A few days ago, I was talking with a friend of mine who works at a subsidiary of a well-known Asian car company. My friend’s employer manufacturers components for their vehicles, and sends those parts to Japan to become part of the assembly line. My friend and I have known each other for over thirty years, and since we’ve been in the manufacturing industry just as long, it goes without saying that we always have lots of stories to tell each other. We talk about a lot of things in our industry, but on this particular day, we were talking about downtime. 

The definition of downtime in manufacturing is, of course, when a piece of equipment or an entire factory is not producing items because something has broken down. The topic came up because my friend read my last few posts about maintenance and it prompted him to tell me a story that illustrates how seriously some companies consider downtime, and what they do about it.

My friend began telling me his story.
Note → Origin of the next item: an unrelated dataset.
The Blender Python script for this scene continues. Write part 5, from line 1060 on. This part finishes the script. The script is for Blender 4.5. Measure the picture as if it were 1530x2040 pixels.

He was at work, having a conversation with a colleague, near the Plant Director’s office in their factory’s open-concept front office. As he and his colleague were talking, he could see the fax machine (yes, this was the 80s) in the Plant Director’s office suddenly spark to life through the large window. Three simple words came out of the fax machine, printed large enough for people all around the glass office to see. It read, “LINE STOP JAPAN.”

The Plant Director’s face instantly went pale. The entire front office went very quiet, and no one said anything for what felt like a very long time. This was bad. The Plant Director sprung into action and within fifteen minutes, had a team together and was heading to the airport on the next flight out to Japan, not even stopping to grab suitcases.

The reason the order was given to stop the line was because one of the assembly line robots grabbed one of my friend’s company’s parts and tried to put it in the car being manufactured. The part didn’t fit. Since it didn’t fit, the line could not continue. These kind of factories are fully automated and finely tuned. Even the smallest hiccup will shut the entire process down. A shutdown can result in thousands of dollars lost per second of downtime. That cost can really add up quickly.

For car assembly lines, “line stops” are not tolerated and can lead to the termination of one’s career, or business partnership, with that car company. The best efforts are made every day to make sure a line stop never happens. This is achieved by performing proper maintenance, proper meaning preventative maintenance that is done on time and done right. There are never any excuses!

In the case of my friend’s story, the company tracked down the issue to one particular shift where an incorrect tool was used to manufacture the parts. The employee on shift had run out of the right one, so substituted another that they thought would work fine. My friend’s employer immediately instituted policies to keep this from happening again.

It’s very unfortunate that many other industries do not take downtime as seriously as car assembly plants do. It seems that instead of a zero tolerance approach, many companies see downtime as acceptable, and even sometimes inevitable.

It really comes down to maintenance. Downtime is the end result of a pattern of improper maintenance. Companies saving small amounts of money by not doing maintenance can count on losing huge amounts later on from downtime – it’s that simple. Downtime doesn’t just add up in lost productivity, it can also negatively impact your customer relationships by causing late deliveries or sub-par components.

It’s time for the manufacturing industry as a whole to start thinking very seriously about preventing downtime. If it’s not acceptable in the car industry, it should not be acceptable in ours.

It’s time to do something now, before your next machine breaks down. 

Do you agree that downtime should be treated with the same severity in our industry as it is in car assembly plants? Should machine shops, mills and other manufacturers make line stops inexcusable and unacceptable?